Q:この作品の中心となるパトリツィアは、起こした事件を考えれば“稀代の悪女”ですが、あなたはどう捉えて描いたのですか?


リドリー:もともとパトリツィアは裕福とは言えなかったものの、貧しい家庭に育ったわけではない。偶然出会ったマウリツィオが、グッチの一族だからといって、強烈にアプローチしたのではないと、私は考えた。マウリツィオの上流家庭での育ちの良さや、女性に対する純粋さ、相手への敬意ある行動が彼女を惹きつけたので、とにかくラブストーリーを描くところから始めたかったんだ。


Q:そのような演出のアプローチを、パトリツィア役のレディー・ガガに伝えたのですか?

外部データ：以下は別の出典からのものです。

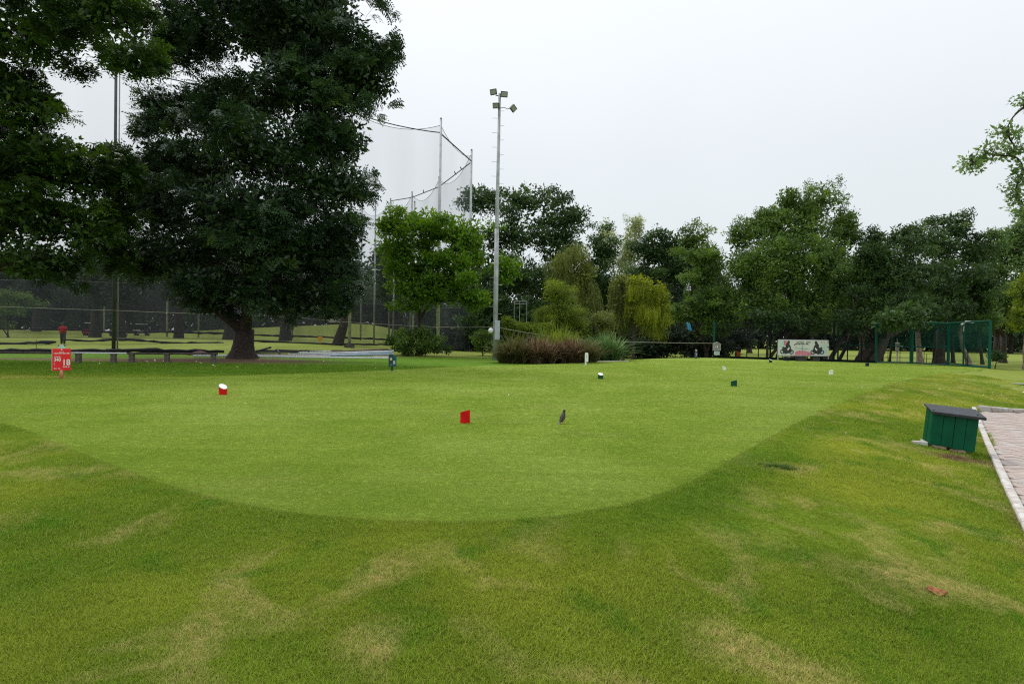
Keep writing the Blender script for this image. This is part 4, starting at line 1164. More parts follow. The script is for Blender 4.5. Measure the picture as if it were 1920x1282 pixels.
# ------------------------------------------------------------------ tee markers
def marker(label, px, py, body, cap, rz, r=.09, h=.24, slant=.34, tilt=0.0):
    b = GR(px, py); b.z = max(b.z, 0.012)
    root = empty('tee_marker', b, rz, label, 'tee marker', 'slant-cut tee markers on the lawn')
    n = 28; vs = []; 
    for k in range(n):
        a = 2 * math.pi * k / n; vs.append((r * math.cos(a), r * math.sin(a), 0.0))
    for k in range(n):
        a = 2 * math.pi * k / n; x = r * math.cos(a); vs.append((x, r * math.sin(a), h - slant * (x + r)))
    fs = [(k, (k + 1) % n, n + (k + 1) % n, n + k) for k in range(n)] + [tuple(range(n - 1, -1, -1))]
    MB().add(vs, fs).build('drum', M[body], root)
    t = [Vector(v) for v in vs[n:]]
    tv_ = [v + Vector((0, 0, .001)) for v in t] + [v + Vector((0, 0, .010)) for v in t]
    MB().add(tv_, [(k, (k + 1) % n, n + (k + 1) % n, n + k) for k in range(n)] + [tuple(range(n, 2 * n))]).build('top_face', M[cap], root)
    if tilt: root.rotation_euler = (0, tilt, rz)
    return root
marker('red drum marker with white slanted top, far from the bird', 418, 741, 'red', 'white', R(-35), .095, .27, .62)
marker('red drum marker with its cut top turned away, near the bird', 872, 794, 'red', 'red', R(150), .09, .235, .30)
marker('dark green drum marker with white top facing the viewer', 1126, 711, 'green_marker', 'white', R(-80), .10, .23, .42)
marker('dark green drum marker with its cut top turned away', 1376, 725, 'green_marker', 'green_marker', R(160), .10, .22, .3)
marker('white drum marker beyond the dark green one', 1358, 694, 'white', 'white', R(-20), .09, .23, .55)
marker('white drum marker below the space between banner and leaning trunks', 1558, 703, 'white', 'white', R(150), .09, .24, .3)
marker('navy drum marker with white top below the banner post', 1445, 680, 'blue_marker', 'white', R(-40), .11, .25, .45)
marker('navy drum marker beside the leaning trunks', 1626, 687, 'blue_marker', 'blue_marker', R(150), .11, .22, .15)

# ------------------------------------------------------------------ writing
def text(s, size, mt, parent, loc, align='CENTER', bold=0.0, name='lettering', depth=0.0015, sx=1.0):
    cu = bpy.data.curves.new('t', 'FONT'); cu.body = s; cu.size = size; cu.align_x = align; cu.align_y = 'CENTER'; cu.extrude = depth; cu.offset = bold; cu.resolution_u = 3
    ob_ = bpy.data.objects.new('t', cu); COL.objects.link(ob_)
    dg = bpy.context.evaluated_depsgraph_get()
    me = bpy.data.meshes.new_from_object(ob_.evaluated_get(dg))
    COL.objects.unlink(ob_); bpy.data.objects.remove(ob_)
    me.materials.clear(); me.materials.append(mt)
    o = link_mesh(name, me, parent); o.rotation_euler = (R(90), 0, 0); o.location = loc; o.scale = (sx, 1, 1)
    return o
# hole sign
hb = GR(115, 710); hb.z = 0
u = hb.y / F
root = empty('hole_sign', hb, 0.72, 'red hole sign numbered 18 on a short terracotta post', 'sign')
k2 = u * 1.03
root.scale = (.80, 1, 1)
MB().tube([(0, 0, -.05), (0, 0, 17 * k2)], 3.4 * k2, 12).build('post', M['brick_post'], root, smooth_=True)
MB().poly([(-16.5 * k2, 15 * k2), (16.5 * k2, 15 * k2), (16.5 * k2, 55 * k2), (-16.5 * k2, 55 * k2)], -.05, .0).build('board', M['red_sign'], root, .01)
MB().box((-17.0 * k2, -.02, 35 * k2), (1.0 * k2, .055, 39 * k2)).build('board_edge', M['white_worn'], root)
wf = M['white']
text('18', 15 * k2, wf, root, (8.2 * k2, -.056, 29.5 * k2), bold=.006)
text('340', 8.2 * k2, wf, root, (-7.5 * k2, -.056, 34.8 * k2), bold=.004)
text('YARDS', 3.6 * k2, wf, root, (-7.5 * k2, -.056, 40 * k2), bold=.001)
text('PAR-4', 4.3 * k2, wf, root, (8.2 * k2, -.056, 21.8 * k2), bold=.001)
text('S.I. 10', 4.3 * k2, wf, root, (-8 * k2, -.056, 18.8 * k2), bold=.001)
for i in range(12):
    MB().box(((-13 + i * 2.35) * k2, -.052, 46.4 * k2), (1.6 * k2, .004, (1.2 + .5 * (i % 3)) * k2)).build('lettering', wf, root)
for i in range(4):
    MB().box(((-3.2 + i * 2.1) * k2, -.052, 49.2 * k2), (1.3 * k2, .004, .9 * k2)).build('lettering', wf, root)
MB().poly([(-.9 * k2, 52 * k2), (.9 * k2, 52 * k2), (1.4 * k2, 54 * k2), (-1.4 * k2, 54 * k2)], -.054, -.05).build('emblem', wf, root)
MB().box((-12.8 * k2, -.052, 27.6 * k2), (.35 * k2, .004, 5.5 * k2)).build('lettering', wf, root)
crest = MB().poly([(-6 * k2, 55 * k2), (6 * k2, 55 * k2), (6.6 * k2, 57.5 * k2), (4 * k2, 61 * k2), (0, 63 * k2), (-3 * k2, 61.5 * k2), (-5.5 * k2, 58 * k2)], -.045, -.005).build('crest', M['mint'], root)
for s_ in (-1, 1):
    MB().tube([(s_ * 4.5 * k2, -.03, 59 * k2), (s_ * 6.2 * k2, -.03, 61.5 * k2)], .02, 6).build('crest_horn', M['ink'], root)
# green notice post
gb = GR(735, 696); gb.z = 0; u = gb.y / F
root = empty('tee_sign', gb, -.1, 'small teal tee sign with two pale stickers in front of the pipe pile', 'sign')
MB().box((-.0 * u, 0, 5 * u), (3.6 * u, .06, 11 * u)).build('post', M['teal_dark'], root)
MB().box((-1.5 * u, -.04, 20.5 * u), (8 * u, .05, 23 * u)).build('board', M['teal_dark'], root)
MB().box((5 * u, -.02, 19 * u), (6.5 * u, .05, 19 * u)).build('board', M['teal'], root)
MB().box((-5.4 * u, -.075, 20 * u), (.8 * u, .02, 23 * u)).build('board_edge', M['teal'], root)
MB().box((-1.2 * u, -.068, 23 * u), (4 * u, .006, 4.6 * u)).build('sticker', mat('tan_print', (.55, .48, .30), .6), root)
MB().box((4.4 * u, -.048, 17 * u), (4.2 * u, .006, 6.6 * u)).build('sticker', M['white_worn'], root)
for i in range(3): MB().box(((-2.6 + i * 1.7) * u, -.068, 12.6 * u), (1 * u, .004, .9 * u)).build('lettering', M['mint'], root)
# white marker post
wb = GR(1098, 685); wb.z = 0; u = wb.y / F
root = empty('marker_post', wb, 0, 'white rounded tee post in front of the ornamental grasses', 'post')
MB().box((0, 0, 4 * u), (3 * u, .08, 9 * u)).build('stake', M['white'], root)
MB().poly([(-1.5 * u, 7 * u), (4.6 * u, 7 * u), (4.6 * u, 22 * u), (3.5 * u, 24 * u), (0 * u, 24 * u), (-1.5 * u, 22.5 * u)], -.06, .04).build('board', M['white'], root)
MB().box((1.2 * u, -.062, 17 * u), (.5 * u, .004, 8 * u)).build('lettering', M['grey_print'], root)
# bluish post figure at the tee's back edge
pb = GR(1305, 672.5); u = pb.y / F
root = empty('tee_post', pb, 0, 'small bluish post with pale rounded head at the far lawn edge', 'post')
MB().loft([((0, 0, 0), 1.6 * u, 1.6 * u), ((0, 0, 4 * u), 2.6 * u, 2 * u), ((0, 0, 11 * u), 2.6 * u, 2 * u), ((0, 0, 13 * u), 1.2 * u, 1.2 * u)]).build('body', mat('blue_grey', (.09, .11, .18), .6), root, smooth_=True)
MB().loft([((0, 0, (13 + 2.2 + 2.2 * math.sin(a)) * u), 2.1 * u * math.cos(a) + .002, 2.1 * u * math.cos(a) + .002) for a in np.linspace(-1.4, 1.5, 8)]).build('head', M['grey_print'], root, smooth_=True)
MB().box((.3 * u, -2.2 * u, 8 * u), (.9 * u, .01, 4 * u)).build('number_plate', M['white_worn'], root)
# house-shaped notice
nb = GR(1343, 672); u = nb.y / F
root = empty('notice_board', nb, 0, 'grey house-shaped notice with pale plate beneath, by the green corner post', 'sign')
for s_ in (-1, 1): MB().box((s_ * 5.5 * u, .03, 8 * u), (.9 * u, .05, 18 * u)).build('leg', M['fence_dark'], root)
MB().poly([(-7 * u, 15 * u), (7 * u, 15 * u), (7 * u, 27 * u), (0, 31 * u), (-7 * u, 27.5 * u)], -.06, 0).build('board', mat('notice_grey', (.25, .24, .24), .6), root)
for a, b_ in (((-7, 15), (-7, 27.5)), ((7, 15), (7, 27)), ((-7, 27.5), (0, 31)), ((0, 31), (7, 27))):
    MB().tube([(a[0] * u, -.07, a[1] * u), (b_[0] * u, -.07, b_[1] * u)], .45 * u, 5).build('frame', M['white_worn'], root)
MB().box((1 * u, -.08, 22 * u), (1.5 * u, .01, 4 * u)).build('print', M['white'], root)
MB().box((-3 * u, -.08, 21.5 * u), (2 * u, .01, 1 * u)).build('print', M['white'], root)
MB().box((0.2 * u, -.10, 10.3 * u), (10 * u, .04, 7 * u)).build('lower_plate', mat('pale_plate', (.50, .60, .58), .6), root)
MB().box((0.5 * u, -.125, 10.5 * u), (6 * u, .005, 1 * u)).build('lettering', M['grey_print'], root)

# ------------------------------------------------------------------ banner with riders
d_b = 45.6
bb = GP(1506, d_b); u = d_b / F
root = empty('banner_sign', bb, 0, 'long white banner printed with two motorcycle riders and a pink mound', 'banner')
top, bot = (671 - 638) * u, (671 - 666) * u
gz_ = lambda y: (677.2 - y) * u
MB().box((0, 0, (gz_(638) + gz_(667)) / 2), (95 * u, .03, 29 * u)).build('sheet', M['banner'], root)
for s_, nm in ((-47.3, 1), (47, 1)):
    MB().tube([(s_ * u, .03, -.2), (s_ * u, .03, gz_(637))], .04, 6).build('leg', M['galv'], root)
MB().tube([(-47 * u, .03, gz_(637.6)), (47 * u, .03, gz_(637.6))], .035, 6).build('frame_rail', M['galv'], root)
MB().tube([(-47 * u, -.02, gz_(666.6)), (47 * u, -.02, gz_(666.6))], .035, 6).build('frame_rail', M['galv'], root)
def bpos(px, py): return ((px - 1506) * u, gz_(py))
def pr(name, pts, mt, lay=1):
    MB().poly([bpos(*p) for p in pts], -.016 - .003 * lay, -.015).build(name, M[mt] if isinstance(mt, str) else mt, root)
pr('print_patch', [(1461, 638.5), (1470, 638.5), (1469, 652), (1461, 652)], 'mint')
pr('print_patch', [(1537, 645), (1548, 643), (1551, 662), (1538, 662)], 'mint')
pr('print_patch', [(1489, 652), (1500, 650.5), (1515, 653), (1504, 655)], 'mint')
pr('print_patch', [(1469, 639), (1475, 639), (1474, 647), (1469, 648)], 'pink')
pr('pink_mound', [(1489, 666), (1491, 660), (1497, 656.5), (1502, 657.5), (1509, 657.3), (1514, 658.5), (1519, 661), (1521, 666)], 'pink')
pr('mast', [(1502.8, 662.5), (1503.2, 647), (1504.6, 647), (1504.8, 662.5)], 'grey_print', 2)
pr('mast_arm', [(1491, 652.3), (1503, 653), (1515, 653.4), (1515, 654.4), (1503, 654), (1491, 653.2)], 'grey_print', 3)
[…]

リドリー:いや、むしろ細かくは伝えていない。私は、信頼した俳優をキャスティングしたら、その後は彼らにすべて任せるようにしている。もちろん基本的な打ち合わせはするが、俳優によって演技のアプローチは異なるからだ。ステファニー(レディー・ガガの本名)の場合は、ミュージシャンとしてラスベガスのショーなどでも、自分のパフォーマンスに細部までこだわり、完璧な準備と責任感で臨むことを知っていた。それは映画でも同じで、私は現場で毎日、いや毎分のレベルで彼女の準備と演技に感銘を受けていたよ。そこは予想を超えていたね。



『ハウス・オブ・グッチ』ⓒ 2021 METRO-GOLDWYN-MAYER PICTURES INC. ALL RIGHTS RESERVED. 


Q:マウリツィオ役のアダム・ドライバーは『最後の決闘裁判』に続いての仕事です。彼の俳優としての魅力は?


リドリー:『最後の決闘裁判』でアダムは、女性ならどんなことを命じても従うと考える、あの時代特有の傲慢な男性を見事に表現してくれた。一方で今回のマウリツィオはシャイで純粋な青年。パトリツィアに出会うまで、おそらく女性経験がなかった男という、真逆のキャラクターになりきってくれた。心から感心したよ。おそらく現在活躍している中で、アダムは最高のカメレオン俳優じゃないかな。


Q:アル・パチーノは日本語のセリフも上手でした。


リドリー:(日本語で)アリガトウ! 私が話す日本語はこれだけなので、日本の人からそう言ってもらって安心した(笑)。アルは日本語のセリフもしっかり練習して挑んでくれた。いずれにしても彼は映画の世界のアイコンだ。一緒に仕事ができて私の方こそ名誉に感じたよ。